## BEGIN EXTRACTED MATERIAL

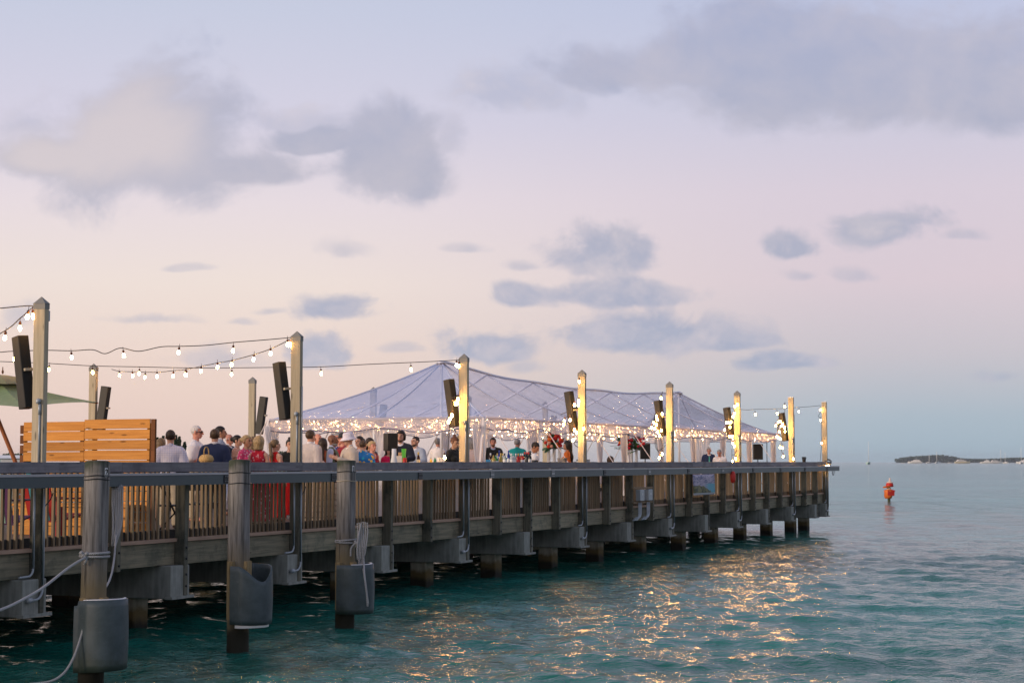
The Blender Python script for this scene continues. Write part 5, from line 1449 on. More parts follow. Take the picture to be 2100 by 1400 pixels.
r3.tube(ring((p3.x, p3.y), 0.163, z3 + 0.025, 0.01), 0.014, 8); r3.tube(ring((p3.x, p3.y), 0.163, z3 - 0.012, -0.006), 0.014, 8)
ball(r3, (p3.x + 0.15, p3.y - 0.13, z3), 0.03); ball(r3, (p3.x + 0.17, p3.y - 0.11, z3 - 0.03), 0.028)
q3 = lambda x, y, dz=0.0: pix(x, y, 26.45 + dz)
r3.tube(smooth([q3(734, 1112), q3(728, 1114), q3(720, 1124), q3(719, 1140)]), 0.013, 7)
for j in range(6):
    x0 = 733 + j * 4.0
    r3.tube(smooth([q3(x0, 1069 + abs(j - 3), 0.1), q3(x0 + 1, 1090, 0.1), q3(734 + j * 3.4, 1118), q3(733 + j * 3.0, 1150 + rg.uniform(-15, 14))], 5), 0.0105, 6)
r3.tube(smooth([q3(740, 1074, 0.1), q3(734, 1110), q3(733, 1140), q3(743, 1160), q3(748, 1185, -0.32), q3(752, 1215, -0.36), q3(754, 1243, -0.36)]), 0.0145, 8)
r3.tube(smooth([q3(745, 1120), q3(746, 1150), q3(747, 1172, -0.25), q3(750, 1200, -0.36), q3(755, 1238, -0.36)]), 0.0135, 8)
r3.build('mooring_rope', M_rope)
tag(bpy.data.objects['mooring_rope.002'], 'white rope tied twice round the pile nearest the bar, its hank hanging over the fender', 'rope')

# ================================================================== plank wall, umbrella and chairs at the left
M_plank = wood('orange_plank', (0.60, 0.265, 0.055), (0.42, 0.165, 0.028), 'X', grain=0.9, knots=0.8)
M_plankdark = wood('orange_plank_end', (0.17, 0.06, 0.016), (0.10, 0.035, 0.010), 'Z', knots=0.2)
wa, wb = pix(38, 946, 27.9), pix(318, 946, 26.6)
wdir = Vector((wb.x - wa.x, wb.y - wa.y, 0)); WL = wdir.length; wang = math.atan2(wdir.y, wdir.x)
pw = empty('plank_wall', 'orange stained wall of horizontal planks behind the rail at the left', 'plank wall', (wa.x, wa.y, DECK), wang)
def wx(px): return (px - 38) / 280.0 * WL
TOPZ = EYE + ab(200, 862)[1] * 27.2 - DECK
rg = random.Random(8)
for c in range(11):
    for (x0, x1, up, y) in ((48, 176, -0.012, 0.0), (177, 309, 0.012, -0.012)):
        zt = TOPZ + up - c * 0.157 + rg.uniform(-0.003, 0.003)
        if zt < 0.1: continue
        MB().b2((wx(x0) + rg.uniform(0, .006), y - 0.011, max(zt - 0.144, 0.005)), (wx(x1) - rg.uniform(0, .006), y + 0.011, zt), ch=0.004).build('plank', M_plank, pw)
    zt = TOPZ - 0.06 - c * 0.157
    if zt > 0.1:
        MB().b2((wx(38), 0.02, max(zt - 0.135, 0.005)), (wx(47.4), 0.10, zt), ch=0.004).build('return_plank', M_plankdark, pw)
        MB().b2((wx(309.5), -0.012, max(zt - 0.10, 0.005)), (wx(318), 0.03, zt + 0.07), ch=0.004).build('return_plank', M_plankdark, pw)
for x in (70, 165, 190, 300): MB().b2((wx(x), 0.02, 0.005), (wx(x) + 0.07, 0.06, TOPZ - 0.05)).build('stud', M_plankdark, pw)
MB().b2((wx(60), -0.38, 0.44), (wx(300), -0.026, 0.48)).build('bench_seat', M_plank, pw)
for c in range(3): MB().b2((wx(62), -0.35, 0.005 + c * 0.145), (wx(298), -0.33, 0.145 + c * 0.145 - 0.008)).build('bench_plank', M_plank, pw)

M_canvas = cloth('green_canvas', (0.17, 0.245, 0.10))
M_canvas2 = cloth('olive_canvas', (0.21, 0.20, 0.09))
M_teak = wood('umbrella_pole_wood', (0.36, 0.13, 0.05), (0.24, 0.08, 0.03), 'Z')
uc = pix(-8, 946, 29.0)
um = empty('umbrella', 'green square market umbrella with a wooden pole at the left edge', 'umbrella', (uc.x, uc.y, DECK), 0)
zc = EYE + (946 - 826) / 124.4 - DECK; zp = EYE + (946 - 775) / 124.4 - DECK
cor = [Vector((1.49 * math.cos(a), 1.49 * math.sin(a), zc)) for a in (R(31), R(121), R(211), R(-59))]
for c_, z_ in zip(cor, (1.003, 1.10, 0.95, 0.846)): c_.x *= 1.7 / 1.49; c_.y *= 1.7 / 1.49; c_.z = EYE + z_ - DECK
pk = Vector((-0.02, 0, zp))
for i in range(4):
    a, b = cor[i], cor[(i + 1) % 4]
    rows = []
    for v in range(7):
        t_ = v / 6
        row = []
        for u in range(9):
            s_ = u / 8
            p = a.lerp(b, s_).lerp(pk, t_); p.z -= 0.08 * math.sin(math.pi * t_) * (0.4 + 1.6 * s_ * (1 - s_)) - 0.03 * 4 * s_ * (1 - s_) * (1 - t_) ** 2
            row.append(p)
        rows.append(row)
    MB().grid(rows).build('canopy_panel', M_canvas, um)
    rows2 = [[a.lerp(b, s_ / 6).lerp(pk, 0.64 + 0.33 * v / 4) + Vector((0, 0, 0.07 + 0.03 * math.sin(3.1 * v / 4))) for s_ in range(7)] for v in range(5)]
    MB().grid(rows2).build('vent_flap', M_canvas2, um)
    MB().tube([a + Vector((0, 0, -0.01)), a.lerp(pk, 0.5) + Vector((0, 0, -0.12)), pk + Vector((0, 0, -0.08))], 0.014, 6).build('rib', M_teak, um)
po = lambda x, y: pix(x, y, 29.0) - Vector((uc.x, uc.y, DECK))
MB().tube([pk + Vector((-0.1, 0, 0.1)), po(-8, 850), po(31, 946), po(52, 1000), (0.62, 0, 0.06)], 0.035, 10).build('pole', M_teak, um)
MB().lathe([(0.0, 0.02), (0.012, 0.02), (0.02, 0.06), (0.008, 0.09), (0.008, 0.13), (0.0, 0.14)], 8, pk + Vector((0.1, 0, 0.05))).build('finial', M_plankdark, um)
MB().lathe([(0.0, 0.0), (0.30, 0.0), (0.30, 0.06), (0.08, 0.09), (0.05, 0.22), (0.0, 0.22)], 18, (0.62, 0, 0)).build('base', M_splice_dark, um)

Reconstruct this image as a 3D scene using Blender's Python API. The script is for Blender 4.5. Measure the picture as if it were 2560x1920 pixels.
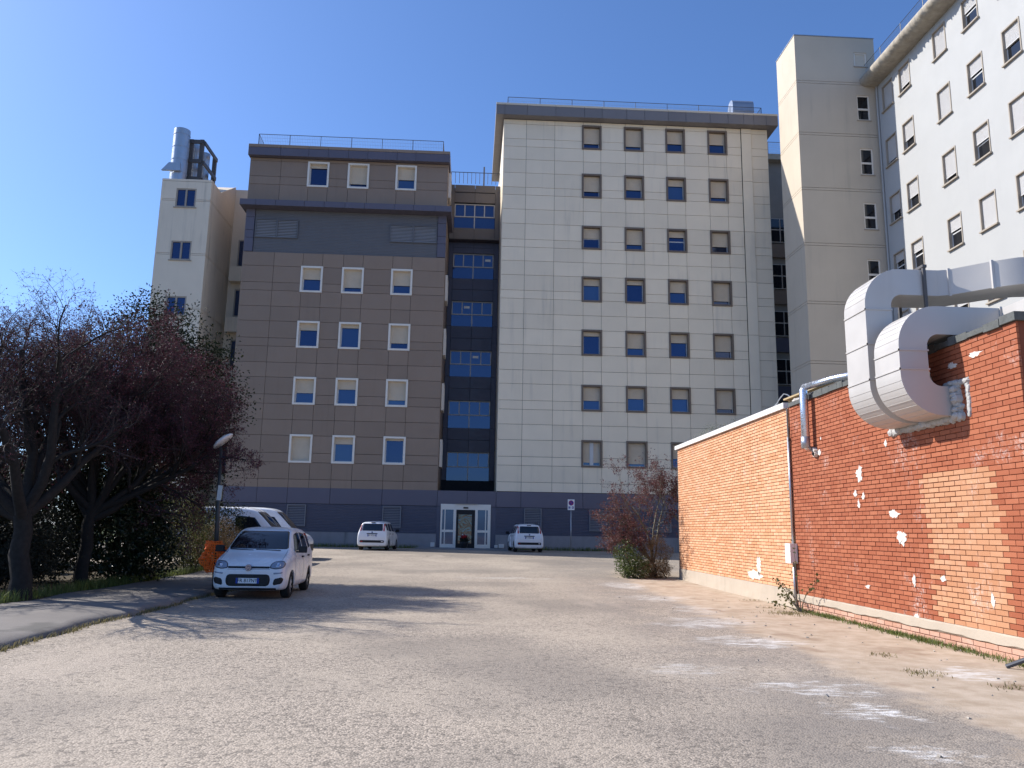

## END EXTRACTED MATERIAL

◆ **TASK DIRECTIONS**: Set the pictures aside and transcribe the data above exactly.

◆ **WORKED SOLUTION**:
The Blender Python script for this scene continues. Write part 5, from line 1449 on. More parts follow. Take the picture to be 2100 by 1400 pixels.
r3.tube(ring((p3.x, p3.y), 0.163, z3 + 0.025, 0.01), 0.014, 8); r3.tube(ring((p3.x, p3.y), 0.163, z3 - 0.012, -0.006), 0.014, 8)
ball(r3, (p3.x + 0.15, p3.y - 0.13, z3), 0.03); ball(r3, (p3.x + 0.17, p3.y - 0.11, z3 - 0.03), 0.028)
q3 = lambda x, y, dz=0.0: pix(x, y, 26.45 + dz)
r3.tube(smooth([q3(734, 1112), q3(728, 1114), q3(720, 1124), q3(719, 1140)]), 0.013, 7)
for j in range(6):
    x0 = 733 + j * 4.0
    r3.tube(smooth([q3(x0, 1069 + abs(j - 3), 0.1), q3(x0 + 1, 1090, 0.1), q3(734 + j * 3.4, 1118), q3(733 + j * 3.0, 1150 + rg.uniform(-15, 14))], 5), 0.0105, 6)
r3.tube(smooth([q3(740, 1074, 0.1), q3(734, 1110), q3(733, 1140), q3(743, 1160), q3(748, 1185, -0.32), q3(752, 1215, -0.36), q3(754, 1243, -0.36)]), 0.0145, 8)
r3.tube(smooth([q3(745, 1120), q3(746, 1150), q3(747, 1172, -0.25), q3(750, 1200, -0.36), q3(755, 1238, -0.36)]), 0.0135, 8)
r3.build('mooring_rope', M_rope)
tag(bpy.data.objects['mooring_rope.002'], 'white rope tied twice round the pile nearest the bar, its hank hanging over the fender', 'rope')

# ================================================================== plank wall, umbrella and chairs at the left
M_plank = wood('orange_plank', (0.60, 0.265, 0.055), (0.42, 0.165, 0.028), 'X', grain=0.9, knots=0.8)
M_plankdark = wood('orange_plank_end', (0.17, 0.06, 0.016), (0.10, 0.035, 0.010), 'Z', knots=0.2)
wa, wb = pix(38, 946, 27.9), pix(318, 946, 26.6)
wdir = Vector((wb.x - wa.x, wb.y - wa.y, 0)); WL = wdir.length; wang = math.atan2(wdir.y, wdir.x)
pw = empty('plank_wall', 'orange stained wall of horizontal planks behind the rail at the left', 'plank wall', (wa.x, wa.y, DECK), wang)
def wx(px): return (px - 38) / 280.0 * WL
TOPZ = EYE + ab(200, 862)[1] * 27.2 - DECK
rg = random.Random(8)
for c in range(11):
    for (x0, x1, up, y) in ((48, 176, -0.012, 0.0), (177, 309, 0.012, -0.012)):
        zt = TOPZ + up - c * 0.157 + rg.uniform(-0.003, 0.003)
        if zt < 0.1: continue
        MB().b2((wx(x0) + rg.uniform(0, .006), y - 0.011, max(zt - 0.144, 0.005)), (wx(x1) - rg.uniform(0, .006), y + 0.011, zt), ch=0.004).build('plank', M_plank, pw)
    zt = TOPZ - 0.06 - c * 0.157
    if zt > 0.1:
        MB().b2((wx(38), 0.02, max(zt - 0.135, 0.005)), (wx(47.4), 0.10, zt), ch=0.004).build('return_plank', M_plankdark, pw)
        MB().b2((wx(309.5), -0.012, max(zt - 0.10, 0.005)), (wx(318), 0.03, zt + 0.07), ch=0.004).build('return_plank', M_plankdark, pw)
for x in (70, 165, 190, 300): MB().b2((wx(x), 0.02, 0.005), (wx(x) + 0.07, 0.06, TOPZ - 0.05)).build('stud', M_plankdark, pw)
MB().b2((wx(60), -0.38, 0.44), (wx(300), -0.026, 0.48)).build('bench_seat', M_plank, pw)
for c in range(3): MB().b2((wx(62), -0.35, 0.005 + c * 0.145), (wx(298), -0.33, 0.145 + c * 0.145 - 0.008)).build('bench_plank', M_plank, pw)

M_canvas = cloth('green_canvas', (0.17, 0.245, 0.10))
M_canvas2 = cloth('olive_canvas', (0.21, 0.20, 0.09))
M_teak = wood('umbrella_pole_wood', (0.36, 0.13, 0.05), (0.24, 0.08, 0.03), 'Z')
uc = pix(-8, 946, 29.0)
um = empty('umbrella', 'green square market umbrella with a wooden pole at the left edge', 'umbrella', (uc.x, uc.y, DECK), 0)
zc = EYE + (946 - 826) / 124.4 - DECK; zp = EYE + (946 - 775) / 124.4 - DECK
cor = [Vector((1.49 * math.cos(a), 1.49 * math.sin(a), zc)) for a in (R(31), R(121), R(211), R(-59))]
for c_, z_ in zip(cor, (1.003, 1.10, 0.95, 0.846)): c_.x *= 1.7 / 1.49; c_.y *= 1.7 / 1.49; c_.z = EYE + z_ - DECK
pk = Vector((-0.02, 0, zp))
for i in range(4):
    a, b = cor[i], cor[(i + 1) % 4]
    rows = []
    for v in range(7):
        t_ = v / 6
        row = []
        for u in range(9):
            s_ = u / 8
            p = a.lerp(b, s_).lerp(pk, t_); p.z -= 0.08 * math.sin(math.pi * t_) * (0.4 + 1.6 * s_ * (1 - s_)) - 0.03 * 4 * s_ * (1 - s_) * (1 - t_) ** 2
            row.append(p)
        rows.append(row)
    MB().grid(rows).build('canopy_panel', M_canvas, um)
    rows2 = [[a.lerp(b, s_ / 6).lerp(pk, 0.64 + 0.33 * v / 4) + Vector((0, 0, 0.07 + 0.03 * math.sin(3.1 * v / 4))) for s_ in range(7)] for v in range(5)]
    MB().grid(rows2).build('vent_flap', M_canvas2, um)
    MB().tube([a + Vector((0, 0, -0.01)), a.lerp(pk, 0.5) + Vector((0, 0, -0.12)), pk + Vector((0, 0, -0.08))], 0.014, 6).build('rib', M_teak, um)
po = lambda x, y: pix(x, y, 29.0) - Vector((uc.x, uc.y, DECK))
MB().tube([pk + Vector((-0.1, 0, 0.1)), po(-8, 850), po(31, 946), po(52, 1000), (0.62, 0, 0.06)], 0.035, 10).build('pole', M_teak, um)
MB().lathe([(0.0, 0.02), (0.012, 0.02), (0.02, 0.06), (0.008, 0.09), (0.008, 0.13), (0.0, 0.14)], 8, pk + Vector((0.1, 0, 0.05))).build('finial', M_plankdark, um)
MB().lathe([(0.0, 0.0), (0.30, 0.0), (0.30, 0.06), (0.08, 0.09), (0.05, 0.22), (0.0, 0.22)], 18, (0.62, 0, 0)).build('base', M_splice_dark, um)

Reconstruct this image as a 3D scene using Blender's Python API. The script is for Blender 4.5. Measure the picture as if it were 2560x1920 pixels.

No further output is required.